### Directive
Extract and list every line that contains the word "from".

### Data
========================================
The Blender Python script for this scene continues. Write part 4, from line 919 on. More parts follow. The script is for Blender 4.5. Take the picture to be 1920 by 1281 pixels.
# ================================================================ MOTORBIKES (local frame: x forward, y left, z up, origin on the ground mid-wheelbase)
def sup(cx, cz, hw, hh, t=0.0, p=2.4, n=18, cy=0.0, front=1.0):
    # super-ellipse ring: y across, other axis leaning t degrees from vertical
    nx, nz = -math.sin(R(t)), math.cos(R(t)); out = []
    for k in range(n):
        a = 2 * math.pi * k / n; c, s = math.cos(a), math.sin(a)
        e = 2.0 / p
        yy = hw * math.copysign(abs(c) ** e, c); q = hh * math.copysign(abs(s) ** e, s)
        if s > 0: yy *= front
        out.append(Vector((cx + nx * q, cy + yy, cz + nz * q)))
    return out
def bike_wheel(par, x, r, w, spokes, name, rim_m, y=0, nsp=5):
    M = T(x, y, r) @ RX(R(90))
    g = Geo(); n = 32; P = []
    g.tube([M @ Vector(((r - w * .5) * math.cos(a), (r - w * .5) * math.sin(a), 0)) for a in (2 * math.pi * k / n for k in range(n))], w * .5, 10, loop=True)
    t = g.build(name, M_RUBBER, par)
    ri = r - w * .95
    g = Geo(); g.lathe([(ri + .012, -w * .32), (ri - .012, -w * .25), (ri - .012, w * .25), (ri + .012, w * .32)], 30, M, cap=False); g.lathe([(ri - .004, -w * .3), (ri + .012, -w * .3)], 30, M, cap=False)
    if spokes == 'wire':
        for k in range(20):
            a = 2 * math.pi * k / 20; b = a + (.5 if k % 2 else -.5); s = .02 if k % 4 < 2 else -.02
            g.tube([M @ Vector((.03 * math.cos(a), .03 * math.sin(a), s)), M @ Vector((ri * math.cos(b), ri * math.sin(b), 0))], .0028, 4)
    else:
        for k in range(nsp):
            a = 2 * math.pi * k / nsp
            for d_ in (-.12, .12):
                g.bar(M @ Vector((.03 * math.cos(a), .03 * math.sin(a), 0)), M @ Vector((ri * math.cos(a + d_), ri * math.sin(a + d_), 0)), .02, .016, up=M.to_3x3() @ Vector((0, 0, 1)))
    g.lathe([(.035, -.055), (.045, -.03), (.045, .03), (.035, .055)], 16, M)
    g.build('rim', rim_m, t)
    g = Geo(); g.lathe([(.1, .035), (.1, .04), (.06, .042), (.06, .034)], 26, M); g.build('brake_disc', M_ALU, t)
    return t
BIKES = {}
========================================
### Solution to this problem
The Blender Python script for this scene continues. Write part 4, from line 919 on. More parts follow. The script is for Blender 4.5. Take the picture to be 1920 by 1281 pixels.
    # super-ellipse ring: y across, other axis leaning t degrees from vertical